* [TASK BRIEF]: Show all lines holding "from".

* [DATA EXCERPT]:
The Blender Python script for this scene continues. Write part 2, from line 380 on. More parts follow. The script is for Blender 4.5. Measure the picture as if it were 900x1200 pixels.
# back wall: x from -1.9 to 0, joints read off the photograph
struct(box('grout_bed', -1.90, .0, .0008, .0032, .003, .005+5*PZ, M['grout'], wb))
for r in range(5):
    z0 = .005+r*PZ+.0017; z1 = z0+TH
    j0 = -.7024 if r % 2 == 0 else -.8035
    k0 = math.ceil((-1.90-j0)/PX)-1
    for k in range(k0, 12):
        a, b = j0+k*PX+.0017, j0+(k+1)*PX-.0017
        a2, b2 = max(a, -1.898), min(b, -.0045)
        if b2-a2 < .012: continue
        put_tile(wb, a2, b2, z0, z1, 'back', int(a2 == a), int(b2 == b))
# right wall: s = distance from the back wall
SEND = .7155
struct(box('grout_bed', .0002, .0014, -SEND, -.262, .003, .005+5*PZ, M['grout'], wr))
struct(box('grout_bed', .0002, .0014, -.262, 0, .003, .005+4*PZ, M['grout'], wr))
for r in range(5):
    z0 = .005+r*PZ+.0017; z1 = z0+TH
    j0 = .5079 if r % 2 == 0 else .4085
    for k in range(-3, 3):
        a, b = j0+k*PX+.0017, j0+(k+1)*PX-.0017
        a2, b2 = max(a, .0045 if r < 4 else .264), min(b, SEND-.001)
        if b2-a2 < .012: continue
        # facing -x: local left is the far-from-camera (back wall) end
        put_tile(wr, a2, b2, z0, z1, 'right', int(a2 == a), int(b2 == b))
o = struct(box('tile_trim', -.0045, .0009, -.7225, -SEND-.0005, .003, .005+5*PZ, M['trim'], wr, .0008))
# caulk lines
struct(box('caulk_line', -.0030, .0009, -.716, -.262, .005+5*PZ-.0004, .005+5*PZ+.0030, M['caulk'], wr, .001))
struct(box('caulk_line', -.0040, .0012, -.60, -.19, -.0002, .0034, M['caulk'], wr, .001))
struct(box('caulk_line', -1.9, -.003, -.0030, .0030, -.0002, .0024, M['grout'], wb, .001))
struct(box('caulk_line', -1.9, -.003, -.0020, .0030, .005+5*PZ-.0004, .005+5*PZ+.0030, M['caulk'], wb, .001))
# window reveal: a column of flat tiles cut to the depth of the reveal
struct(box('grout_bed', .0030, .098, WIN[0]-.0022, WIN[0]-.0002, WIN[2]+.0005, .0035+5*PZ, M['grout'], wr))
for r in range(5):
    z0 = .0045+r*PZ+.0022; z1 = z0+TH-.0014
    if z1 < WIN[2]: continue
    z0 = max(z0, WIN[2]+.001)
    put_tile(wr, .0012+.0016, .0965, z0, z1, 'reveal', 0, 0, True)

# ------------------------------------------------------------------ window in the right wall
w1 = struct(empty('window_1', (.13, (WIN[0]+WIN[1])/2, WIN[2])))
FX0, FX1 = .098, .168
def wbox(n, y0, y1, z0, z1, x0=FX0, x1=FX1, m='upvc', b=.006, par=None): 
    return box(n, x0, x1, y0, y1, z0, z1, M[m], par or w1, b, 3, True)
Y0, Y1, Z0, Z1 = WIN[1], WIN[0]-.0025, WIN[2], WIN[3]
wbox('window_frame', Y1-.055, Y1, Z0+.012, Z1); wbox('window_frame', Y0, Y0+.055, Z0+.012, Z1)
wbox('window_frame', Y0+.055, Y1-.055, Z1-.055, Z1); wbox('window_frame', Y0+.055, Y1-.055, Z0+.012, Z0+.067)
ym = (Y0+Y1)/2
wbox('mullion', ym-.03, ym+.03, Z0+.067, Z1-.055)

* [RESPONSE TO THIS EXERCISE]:
The Blender Python script for this scene continues. Write part 2, from line 380 on. More parts follow. The script is for Blender 4.5. Measure the picture as if it were 900x1200 pixels.
# back wall: x from -1.9 to 0, joints read off the photograph
# right wall: s = distance from the back wall
        # facing -x: local left is the far-from-camera (back wall) end